Likewise, there is a level of preparation on the target machines: "Platform-independent" just means you don't have to compile the program itself for different platforms and architectures like you would with C and its kin, as long as the target machines have an appropriate runtime installed.
Libraries and library management is a whole thing in every general-purpose language I've dealt with so far. DSLs get away with including everything domain-specific, but non-specific languages can't possibly cover everything. Again, Java has a steep learning curve for things like Maven - I find it to be powerful for the things I've used it in, but it's a lot to wrap your head around.
It definitely isn't beginner-friendly and I still think my university was wrong to start right into it with the first programming classes. Part of it was the teacher (Technically excellent, didactically atrocious), but it also wasn't a great entry point into programming in general.
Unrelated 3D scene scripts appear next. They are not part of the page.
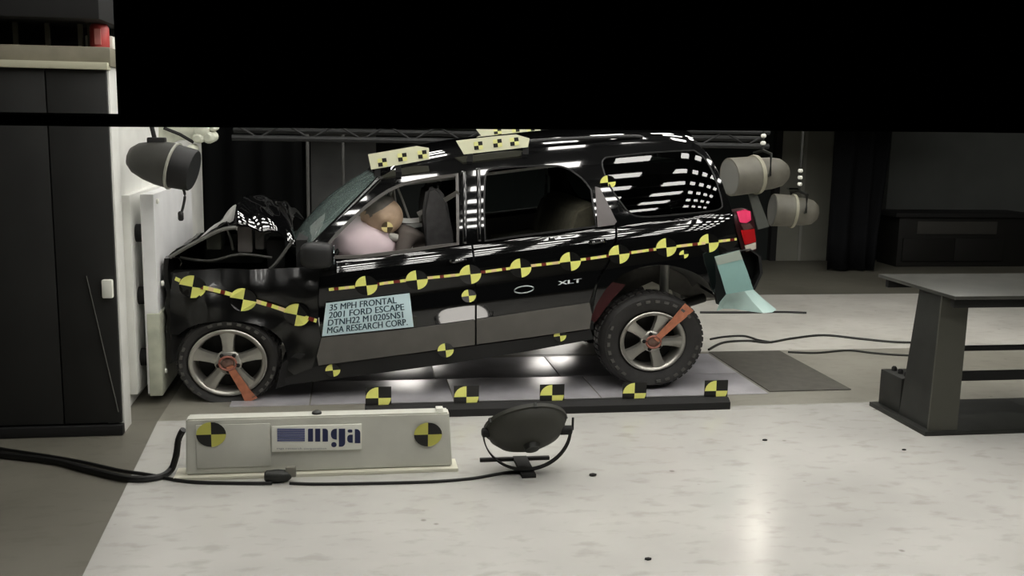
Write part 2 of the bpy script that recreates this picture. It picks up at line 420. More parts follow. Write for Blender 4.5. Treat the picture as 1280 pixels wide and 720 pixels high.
def panel(name, poly, m, parent=None, holes=(), off=0., thick=.018, step=.05, disp=None, mirror=False, both=False, smooth=35):
    """a body panel traced as a side outline, laid on the curved flank of the car"""
    outs = []
    for side in ((0,1) if both else ((1,) if mirror else (0,))):
        bm = B(); es = []
        for loop in [poly]+list(holes):
            vv = []
            for px, py in loop:
                s = S(px, py, off); vv.append(bm.verts.new((s.x, 0, s.z)))
            for i in range(len(vv)): es.append(bm.edges.new((vv[i], vv[(i+1)%len(vv)])))
        bmesh.ops.triangle_fill(bm, use_beauty=True, edges=es, use_dissolve=False)
        xs = [v.co.x for v in bm.verts]; zs = [v.co.z for v in bm.verts]
        x = math.floor(min(xs)/step)*step
        while x < max(xs):
            bmesh.ops.bisect_plane(bm, geom=bm.verts[:]+bm.edges[:]+bm.faces[:], plane_co=(x,0,0), plane_no=(1,0,0)); x += step
        z = math.floor(min(zs)/step)*step; zst = step*.6
        while z < max(zs):
            bmesh.ops.bisect_plane(bm, geom=bm.verts[:]+bm.edges[:]+bm.faces[:], plane_co=(0,0,z), plane_no=(-.118,0,1)); z += zst
        for v in bm.verts:
            v.co.y = side_y(v.co.x, v.co.z) + off + (disp(v.co.x, v.co.z) if disp else 0.)
        if thick: thicken(bm, thick, (0,1,0))
        if side:
            for v in bm.verts: v.co.y = CARW - v.co.y
        o = obj(name, bm, m, parent or CAR, smooth=smooth); outs.append(o)
        if not disp:
            me = o.data; base = WL[o]; nl = [None]*len(me.loops); sg = -1 if side else 1
            for pl in me.polygons:
                for li in pl.loop_indices:
                    v = me.vertices[me.loops[li].vertex_index].co + base; h = .01
                    nx = -(side_y(v.x+h,v.z)-side_y(v.x-h,v.z))/(2*h); nz = -(side_y(v.x,v.z+h)-side_y(v.x,v.z-h))/(2*h)
                    an = Vector((-nx,-sg,-nz)).normalized()
                    d_ = an.dot(pl.normal)
                    nl[li] = an if d_ > .6 else (-an if d_ < -.6 else pl.normal.copy())
            me.normals_split_custom_set(nl)
    return outs[0]

def px_s(pts, n=5): return [(p.x, p.y) for p in crom([(a,b,0) for a,b in pts], n)]

# ---- greenhouse: pillars and roof frame with three window openings
W1 = px_s([(407,324),(409,305),(432,279),(462,252),(484,237)],4) + px_s([(484,237),(505,228),(540,221),(573,216.5)],4)[1:] + [(574,260),(574,306)] + [(540,311),(500,317),(450,323)]
W2 = [(606,302),(604,260),(605,226)] + px_s([(605,226),(608,214),(618,210),(650,207),(690,206),(705,208),(716,213)],3)[1:] + px_s([(716,213),(730,224),(740,237)],3)[1:] + [(743,260),(746,284),(700,290),(650,296)]
W3 = px_s([(782,262),(766,240),(756,220),(752,203),(757,196)],4) + [(800,191),(840,188),(868,187)] + px_s([(868,187),(882,198),(894,220),(902,246),(904,258)],4)[1:] + px_s([(904,258),(895,264),(850,269),(810,272),(792,270),(782,262)],3)[1:-1]
GH = px_s([(383,331),(386,311),(412,284),(445,250),(466,228),(490,213)],4) + px_s([(490,213),(540,202),(600,192.5),(700,183),(790,178),(850,177)],4)[1:] + px_s([(850,177),(868,179),(882,190),(896,212),(909,246),(916,267.5)],4)[1:] + [(850,276),(771,284.5),(690,295),(589,306.5),(500,318),(430,328)]
panel('greenhouse', GH, M_PAINT, holes=[W1,W2,W3], thick=.03)
panel('greenhouse', GH, M_PAINT, holes=[W1,W2,W3], thick=.03, mirror=True)
def ring(name, loop, wd, m, off=-.006, depth=.02, mirror=False):
    pts = [S(px,py,off) for px,py in loop]; n = len(pts); c = sum(pts, Vector())/n
    bm = B(); a = []; b = []; a2 = []; b2 = []
    for i, p in enumerate(pts):
        t = (pts[(i+1)%n]-pts[i-1]); t.normalize(); nn = Vector((-t.z,0,t.x))
        if nn.dot(c-p) < 0: nn = -nn
        q = p+nn*wd
        if mirror: p, q = far(p), far(q)
        dv = Vector((0,depth*(-1 if mirror else 1),0))
        a.append(bm.verts.new(p)); b.append(bm.verts.new(q)); a2.append(bm.verts.new(p+dv)); b2.append(bm.verts.new(q+dv))
    for i in range(n):
        j = (i+1)%n
        for A, C in ((a,b),(b,b2),(a2,a),(b2,a2)): bm.faces.new((A[i],A[j],C[j],C[i]))
    return obj(name, bm, m, CAR, smooth=50)
M_SEAL = mat('window_seal', (.36,.35,.34), .4)
ring('window_frame', W1, .022, M_SEAL); ring('window_frame', W2, .012, M_TRIM); ring('window_frame', W3, .01, M_TRIM)
ring('window_frame', W1, .02, M_SEAL, mirror=True); ring('window_frame', W2, .014, M_SEAL, mirror=True)
G_DARK = glassmat('tinted_glass', (.10,.13,.12)); G_REAR = glassmat('door_glass', (.42,.48,.46)); G_WIND = glassmat('windshield_glass', (.50,.60,.57), .3, (.60,.68,.66))
panel('quarter_glass', W3, G_DARK, off=.004, thick=0, step=.03)
panel('quarter_glass', W3, G_DARK, off=.004, thick=0, step=.08, mirror=True)
panel('rear_door_glass', W2, G_REAR, off=.012, thick=0, step=.08, mirror=True)
panel('pillar_trim', [(744,233),(750,235),(771,277),(768,281),(747,284)], mat('pillar_grey',(.38,.36,.36),.5), off=-.006, thick=.012)

for xa in (580.5, 598.5):                    # rounded frame edges of the two doors on the centre pillar
    bb = B(); tube(bb, crom([S(xa-1,214.5 if xa < 590 else 211,.004),S(xa,240,.004),S(xa+.3,270,.004),S(xa+.6,305 if xa < 590 else 302,.004)],6), .017, 10); obj('door_frame_edge', bb, M_PAINT, CAR, smooth=180)
# ---- doors, quarter panel, cladding, sill
def belt_pts(x0, x1):
    pts = [(403,331),(430,328),(500,318.5),(589,307),(690,295.5),(771,285),(850,276.5),(916,268)]
    def yy(x):
        for (a,b),(c,d) in zip(pts, pts[1:]):
            if a <= x <= c: return b+(d-b)*(x-a)/(c-a)
    return [(x, yy(x)) for x in [x0]+[p[0] for p in pts if x0 < p[0] < x1]+[x1]]
FD = belt_pts(404,589) + [(592,330),(593.5,365),(593.5,400),(520,410),(402,423)] + [(399,400),(398.5,370),(400,348)]
panel('front_door', FD, M_PAINT)
RD = belt_pts(591.5,769) + px_s([(769,285.5),(768,302),(760,325),(745,352),(737,378)],3)[1:] + [(660,389),(596,399.5),(596,365),(594.5,330)]
panel('rear_door', RD, M_PAINT)
ARCH = px_s([(741,392),(748,376),(765,353),(792,337),(826,331),(858,337),(882,350),(892,366)],4)
QP = belt_pts(771.5,916) + px_s([(916,268),(922,276),(926,296),(927,314)],3)[1:] + [(893,322),(895,352),(893,368)] + ARCH[::-1] + px_s([(741,392),(748,354),(763,326),(771,302),(771.5,285.5)],3)[1:-1]
panel('quarter_panel', QP, M_PAINT)
CF = [(402,422),(520,410.5),(593.5,400.5),(593.5,431),(520,441),(398,457),(396,445)]
CR = [(596,400),(660,390.5),(737,379),(740,393),(737,411),(660,422),(596,430.5)]
panel('door_cladding', CF, M_CLAD, off=-.022, thick=.035); panel('door_cladding', CR, M_CLAD, off=-.022, thick=.035)
panel('rocker_panel', [(396,458),(520,442),(660,423.5),(738,412),(742,424),(660,439),(560,455),(470,467),(392,477),(357,481),(356,473)], M_TRIM, off=.0, thick=.1)
panel('far_flank', FD[:1]+belt_pts(404,916)+[(925,296),(926,316),(895,352),(893,368)]+ARCH[::-1]+[(737,411),(560,440),(398,457),(392,400)], M_PAINT, mirror=True)
for s_, p0, p1 in (('front',(563,326.5),(581,324.5)),('rear',(738,303),(756,301))):
    a_, b_ = S(*p0,-.02), S(*p1,-.02); bb = B(); tube(bb, crom([S(*p0,.0), a_+Vector((.02,0,0)), b_-Vector((.02,0,0)), S(*p1,0.)],3), .014, 8)
    obj('door_handle', bb, M_PAINT, CAR)

# ---- roof
edge = px_s([(474,224),(490,213.5),(540,202.5),(600,193),(700,183.5),(790,178.5),(850,177.3),(868,180)],5)
bm = B(); rows = []
for px, py in edge:
    a_ = S(px,py); r = []
    for k in range(25):
        t = k/24; y = a_.y + (CARW-2*a_.y)*t
        e = min(t,1-t)
        cz = .095*(1-math.exp(-e*9)) + .02*math.sin(math.pi*t)
        bow = -.06*math.sin(math.pi*t)*max(0,1-(px-474)/140) + .07*math.sin(math.pi*t)*max(0,(px-790)/78)
        r.append(Vector((a_.x+bow, y, a_.z+cz*min(1,.35+(px-474)/60)*(1 if px < 850 else .93))))
    rows.append(r)
grid(bm, rows); thicken(bm, .02, (0,0,-1)); obj('roof', bm, M_PAINT, CAR, smooth=50)
for yy in (.34, CARW-.34):
    bb = B(); pts = [P(px,py,.34) for px,py in ((585,184),(610,180.5),(680,175.5),(760,171.5),(800,171))]
    for p in pts: p.y = yy
    pts = [pts[0]-Vector((0,0,.03))]+pts+[pts[-1]-Vector((0,0,.03))]
    tube(bb, crom(pts,4), .014, 8); obj('roof_rail', bb, M_TRIM, CAR)

# ---- windshield
top = rows[0]; bm = B(); g = []
base0 = S(381,318)
for i in range(11):
    t = i/10; r = []
    for k in range(25):
        s_ = k/24; tp = top[k]; y0 = base0.y+.02
        bs = Vector((base0.x-.15*math.sin(math.pi*s_)**.8, y0+(CARW-2*y0)*s_, base0.z+.0))
        p = bs.lerp(tp, t); p += Vector((-.03,0,.04))*math.sin(math.pi*t)*math.sin(math.pi*s_)**.5
        r.append(p)
    g.append(r)
grid(bm, g); obj('windshield', bm, G_WIND, CAR, smooth=60)
for side in (0,1):
    bb = B(); pts = [g[i][0 if not side else -1] for i in range(11)]
    tube(bb, pts, .034 if side else .024, 10); obj('windshield_pillar', bb, M_PAINT, CAR)
bb = B(); tube(bb, g[0], .03, 8); obj('cowl', bb, M_TRIM, CAR)
bb = B(); tube(bb, [v+Vector((.01,0,.0)) for v in g[-1]], .022, 8); obj('windshield_header', bb, M_PAINT, CAR)

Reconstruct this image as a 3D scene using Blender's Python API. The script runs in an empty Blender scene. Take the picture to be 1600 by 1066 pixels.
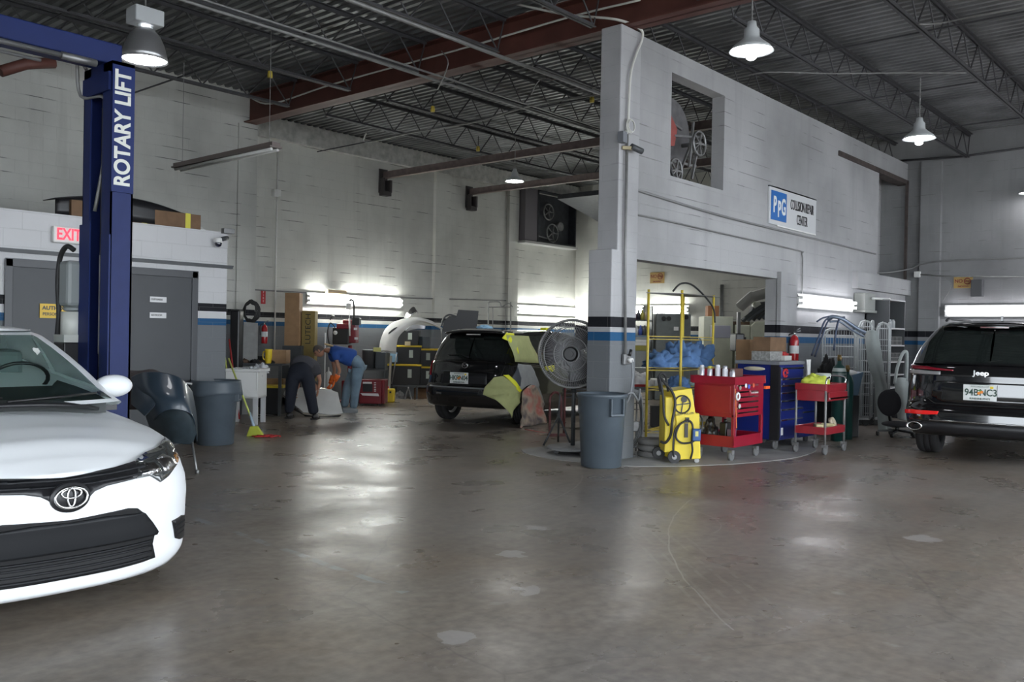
import bpy, math, random
from mathutils import Vector, Matrix
random.seed(7)
PI = math.pi
C = bpy.context.scene.collection
# ------------------------------------------------------------ surveying the place
# building axes: X along the partition wall, Y across the bays, Z up; camera 1.5 m above the floor
F_PX = 1397.; YAW = .7166812; PIT = -.00653; ROL = .018417; HC = 1.5
CY, SY = math.cos(YAW), math.sin(YAW)
VIEW = math.atan2(-CY, SY)          # rotation that turns local x to the right-hand side of the view
def _ray(x, y):
    c, s = math.cos(ROL), math.sin(ROL); X = x-800; Y = y-533
    X, Y = c*X+s*Y, -s*X+c*Y
    up = -Y*math.cos(PIT)+F_PX*math.sin(PIT); fw = F_PX*math.cos(PIT)+Y*math.sin(PIT)
    return Vector((X*SY+fw*CY, -X*CY+fw*SY, up))
def G(x, y, z=0.):
    d = _ray(x, y); t = (z-HC)/d.z; return Vector((d.x*t, d.y*t, z))
def WY(x, y, Y):
    d = _ray(x, y); t = Y/d.y; return Vector((d.x*t, Y, HC+d.z*t))
def WX(x, y, X):
    d = _ray(x, y); t = X/d.x; return Vector((X, d.y*t, HC+d.z*t))
# ------------------------------------------------------------ materials
MATS = {}
def nodes(name):
    m = bpy.data.materials.new(name); m.use_nodes = True; nt = m.node_tree
    return m, nt, nt.nodes['Principled BSDF']
def N(nt, t, **kw):
    n = nt.nodes.new(t)
    for k, v in kw.items():
        if k in n.inputs.keys() if hasattr(n.inputs, 'keys') else False: n.inputs[k].default_value = v
        else: setattr(n, k, v)
    return n
def mat(name, col, rough=.5, metal=0., coat=0., noise=0., nscale=8., bump=0., bscale=60., trans=0., alpha=1., emit=None, es=0., spec=None):
    if name in MATS: return MATS[name]
    m, nt, b = nodes(name); c4 = (*col, 1)
    b.inputs['Base Color'].default_value = c4; b.inputs['Roughness'].default_value = rough; b.inputs['Metallic'].default_value = metal
    if coat: b.inputs['Coat Weight'].default_value = coat; b.inputs['Coat Roughness'].default_value = .03
    if trans: b.inputs['Transmission Weight'].default_value = trans; b.inputs['IOR'].default_value = 1.1
    if alpha < 1: b.inputs['Alpha'].default_value = alpha
    if spec is not None: b.inputs['Specular IOR Level'].default_value = spec
    if emit: b.inputs['Emission Color'].default_value = (*emit, 1); b.inputs['Emission Strength'].default_value = es
    if noise or bump:
        tc = nt.nodes.new('ShaderNodeTexCoord')
    if noise:
        n = nt.nodes.new('ShaderNodeTexNoise'); n.inputs['Scale'].default_value = nscale; n.inputs['Detail'].default_value = 5
        r = nt.nodes.new('ShaderNodeValToRGB'); r.color_ramp.elements[0].position = .3; r.color_ramp.elements[1].position = .75
        r.color_ramp.elements[0].color = (*[max(0, c*(1-noise)) for c in col], 1); r.color_ramp.elements[1].color = (*[min(1, c*(1+noise*.6)) for c in col], 1)
        nt.links.new(tc.outputs['Object'], n.inputs['Vector']); nt.links.new(n.outputs['Fac'], r.inputs['Fac']); nt.links.new(r.outputs['Color'], b.inputs['Base Color'])
    if bump:
        n = nt.nodes.new('ShaderNodeTexNoise'); n.inputs['Scale'].default_value = bscale; n.inputs['Detail'].default_value = 4
        bp = nt.nodes.new('ShaderNodeBump'); bp.inputs['Strength'].default_value = bump; bp.inputs['Distance'].default_value = .01
        nt.links.new(tc.outputs['Object'], n.inputs['Vector']); nt.links.new(n.outputs['Fac'], bp.inputs['Height']); nt.links.new(bp.outputs['Normal'], b.inputs['Normal'])
    MATS[name] = m; return m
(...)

I'm sorry just as a matter of policy I'm going to have to downvote you for saying you like java. Nothing personal.
I think some things that were novel when java came out are such old hat at this point the 1990s benefits just aren't benefits anymore. Run anywhere? I'm in a html app right now. As is my IDE and my chat app. Strong interfaces and sane types are only in comparison to the bizarroland of c++ which visibly always seems to basically be word vomit. JIT compilation is in python which is both easier to use and has way better tooling and libraries...making python today run in the "fast enough" category that java was kinda in. I've literally never seen a usable java UI tho.
Python and Java are barely comparable. I adore both languages equally and use them about the same amount at work. They are just different tools better suited to different tasks.
Care to expound? Why barely comparable? I'd say 90s java and today's python fill a similar niche of barely functional apps with performance issues.